Attali’s views on Crimea, Ukraine, and Russia are alarming, indeed, irresponsibly so. Bremmer’s rest on definitional ambiguity and faulty logic.
Here’s Attali’s interpretation of what just transpired in Crimea: “a majority vote from a Russian-speaking province, part of Russia for centuries, attached in 1954 to another province of the Soviet Union on the whim of the secretary general of the Communist Party at the time, Nikita Khrushchev.”

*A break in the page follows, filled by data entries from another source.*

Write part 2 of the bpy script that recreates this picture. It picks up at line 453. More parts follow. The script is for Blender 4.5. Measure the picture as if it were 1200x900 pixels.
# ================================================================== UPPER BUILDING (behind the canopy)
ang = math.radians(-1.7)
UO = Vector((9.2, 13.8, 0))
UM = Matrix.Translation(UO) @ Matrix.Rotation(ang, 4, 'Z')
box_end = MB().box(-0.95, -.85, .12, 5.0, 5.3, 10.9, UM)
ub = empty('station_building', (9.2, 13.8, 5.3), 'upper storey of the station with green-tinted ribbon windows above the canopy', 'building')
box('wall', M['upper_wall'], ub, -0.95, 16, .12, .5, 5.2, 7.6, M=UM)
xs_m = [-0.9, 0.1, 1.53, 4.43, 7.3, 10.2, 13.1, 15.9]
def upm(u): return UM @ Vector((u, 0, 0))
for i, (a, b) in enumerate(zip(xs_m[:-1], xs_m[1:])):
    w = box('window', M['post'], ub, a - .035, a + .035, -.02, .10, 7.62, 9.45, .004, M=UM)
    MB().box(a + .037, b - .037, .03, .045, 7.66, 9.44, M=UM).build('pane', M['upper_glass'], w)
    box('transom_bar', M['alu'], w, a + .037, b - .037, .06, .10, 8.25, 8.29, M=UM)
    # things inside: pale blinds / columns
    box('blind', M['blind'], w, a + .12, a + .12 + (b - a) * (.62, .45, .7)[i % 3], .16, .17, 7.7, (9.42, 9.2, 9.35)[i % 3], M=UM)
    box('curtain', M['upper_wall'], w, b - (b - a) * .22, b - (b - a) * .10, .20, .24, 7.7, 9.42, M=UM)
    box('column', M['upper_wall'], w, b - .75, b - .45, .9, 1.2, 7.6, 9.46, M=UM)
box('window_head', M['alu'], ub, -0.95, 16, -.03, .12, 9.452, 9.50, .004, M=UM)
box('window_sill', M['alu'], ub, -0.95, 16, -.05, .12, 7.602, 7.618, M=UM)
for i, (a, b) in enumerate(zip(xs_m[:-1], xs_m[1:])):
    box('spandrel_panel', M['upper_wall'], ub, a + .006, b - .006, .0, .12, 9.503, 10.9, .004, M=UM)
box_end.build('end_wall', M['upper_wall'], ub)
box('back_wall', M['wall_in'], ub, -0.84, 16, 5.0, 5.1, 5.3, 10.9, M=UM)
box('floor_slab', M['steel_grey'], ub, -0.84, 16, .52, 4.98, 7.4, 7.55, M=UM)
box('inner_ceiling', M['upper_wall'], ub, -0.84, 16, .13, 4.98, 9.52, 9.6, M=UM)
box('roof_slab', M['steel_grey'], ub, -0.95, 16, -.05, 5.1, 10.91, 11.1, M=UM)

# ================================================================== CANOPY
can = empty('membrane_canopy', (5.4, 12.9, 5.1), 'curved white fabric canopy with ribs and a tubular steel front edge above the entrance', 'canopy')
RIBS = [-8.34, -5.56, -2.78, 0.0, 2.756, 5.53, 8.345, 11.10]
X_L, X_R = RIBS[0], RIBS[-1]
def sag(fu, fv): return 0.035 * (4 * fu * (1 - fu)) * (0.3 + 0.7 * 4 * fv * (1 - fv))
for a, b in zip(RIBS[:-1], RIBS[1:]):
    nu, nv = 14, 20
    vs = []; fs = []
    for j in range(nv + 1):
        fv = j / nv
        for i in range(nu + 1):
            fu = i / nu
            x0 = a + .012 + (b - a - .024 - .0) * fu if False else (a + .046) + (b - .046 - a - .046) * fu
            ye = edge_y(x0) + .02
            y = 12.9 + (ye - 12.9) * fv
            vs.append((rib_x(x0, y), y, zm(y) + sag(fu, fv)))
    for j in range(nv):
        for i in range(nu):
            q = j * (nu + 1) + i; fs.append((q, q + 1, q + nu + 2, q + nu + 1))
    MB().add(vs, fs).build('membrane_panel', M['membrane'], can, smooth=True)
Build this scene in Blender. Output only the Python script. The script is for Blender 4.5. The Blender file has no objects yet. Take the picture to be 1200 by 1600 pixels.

No word of the Russian invasion, of the gangsters running Crimea, of the Crimean Tatars inhabiting the Crimea “for centuries” before Russia grabbed it in 1783, of the 1944 ethnic cleansing and genocide of the Tatars, of the bogus referendum conducted recently in the shadow of tanks, of the public opinion survey showing that only 41 percent of Crimeans supported unification with Russia, of the mass settlement in Crimea of Russian veterans after the expulsion of the Tatars. And the bit about Khrushchev’s whim is too precious. Doesn’t Attali know that the USSR was always run on the whims of its leaders?
Then there’s this:
Crimea and Russia chose to use the chaos born of the arrival in Kiev of a strongly anti-Russian government to reunite. Why does it bother us? Why should the Crimean population be denied the will to choose their destiny against the view of the country of which they are a member? After all, aren’t we preparing to allow the Scots to vote on exactly the same issue in Great Britain? Don’t the Catalans intend to do likewise in Spain? … And what will happen if Moldova, Belarus, or the Russian-speaking part of Kazakhstan ask to become attached to Russia? We will interfere? On what grounds? … What about Czechoslovakia splitting up into the Czech Republic and Slovakia?Does Attali really believe that referenda in Scotland, Catalonia, and Quebec, and the break-up of Czechoslovakia, are in any way comparable—procedurally—to Russia’s military occupation of Crimea and the subsequent bogus referendum? Does he really believe that the government in Kyiv is “strongly anti-Russian”? Heaven help us all, if he does.